[begin Material]
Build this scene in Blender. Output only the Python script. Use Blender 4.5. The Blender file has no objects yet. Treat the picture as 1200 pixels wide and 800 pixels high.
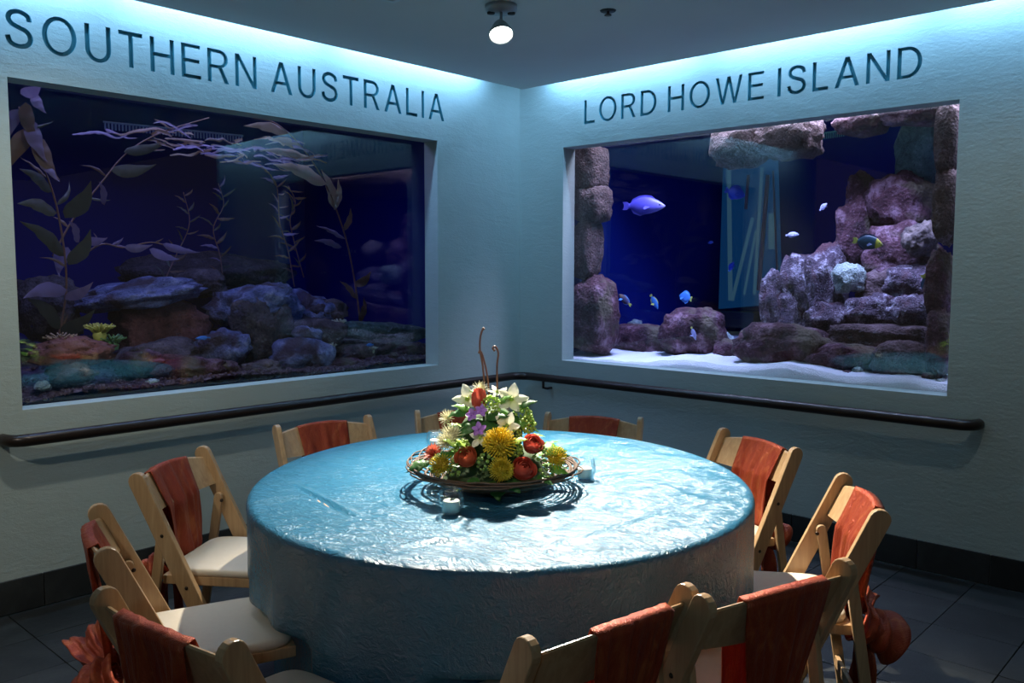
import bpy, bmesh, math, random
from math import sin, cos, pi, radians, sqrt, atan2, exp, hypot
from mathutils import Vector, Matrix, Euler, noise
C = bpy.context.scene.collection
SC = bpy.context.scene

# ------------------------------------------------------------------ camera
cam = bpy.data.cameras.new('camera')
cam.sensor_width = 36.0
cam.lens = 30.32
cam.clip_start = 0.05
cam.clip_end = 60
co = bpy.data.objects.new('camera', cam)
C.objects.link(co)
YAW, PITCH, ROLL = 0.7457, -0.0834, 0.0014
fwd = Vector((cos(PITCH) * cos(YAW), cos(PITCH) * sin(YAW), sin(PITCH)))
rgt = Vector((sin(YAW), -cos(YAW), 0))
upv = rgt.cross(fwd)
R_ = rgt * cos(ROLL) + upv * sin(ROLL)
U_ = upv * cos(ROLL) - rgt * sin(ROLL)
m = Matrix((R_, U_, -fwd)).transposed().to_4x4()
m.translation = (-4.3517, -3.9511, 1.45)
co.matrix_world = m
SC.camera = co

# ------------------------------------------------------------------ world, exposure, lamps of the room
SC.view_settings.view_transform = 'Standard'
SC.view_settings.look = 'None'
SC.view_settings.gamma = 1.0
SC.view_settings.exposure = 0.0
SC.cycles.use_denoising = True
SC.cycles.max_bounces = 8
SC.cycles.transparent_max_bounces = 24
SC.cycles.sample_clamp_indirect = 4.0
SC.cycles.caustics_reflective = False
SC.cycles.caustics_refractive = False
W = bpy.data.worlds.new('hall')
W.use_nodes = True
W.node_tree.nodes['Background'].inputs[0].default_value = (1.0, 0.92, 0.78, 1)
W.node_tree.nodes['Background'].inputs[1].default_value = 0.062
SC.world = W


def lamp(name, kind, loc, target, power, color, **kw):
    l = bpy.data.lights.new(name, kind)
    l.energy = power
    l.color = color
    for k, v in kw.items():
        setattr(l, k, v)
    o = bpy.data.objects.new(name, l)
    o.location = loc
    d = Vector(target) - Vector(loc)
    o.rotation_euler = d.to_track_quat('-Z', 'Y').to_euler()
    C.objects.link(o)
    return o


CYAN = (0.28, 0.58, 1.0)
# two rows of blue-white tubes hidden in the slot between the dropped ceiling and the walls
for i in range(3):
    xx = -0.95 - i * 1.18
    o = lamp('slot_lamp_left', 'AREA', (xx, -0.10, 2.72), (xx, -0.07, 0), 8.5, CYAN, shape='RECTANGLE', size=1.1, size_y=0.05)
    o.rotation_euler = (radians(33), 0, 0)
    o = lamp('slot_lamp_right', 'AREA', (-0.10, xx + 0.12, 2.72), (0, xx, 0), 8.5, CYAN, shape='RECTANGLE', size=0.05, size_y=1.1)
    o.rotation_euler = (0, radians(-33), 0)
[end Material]
→ **Stated task**:
Reply with nothing except the number of lines in the listing above that include the string "scene".

→ **Result for this exercise**:
3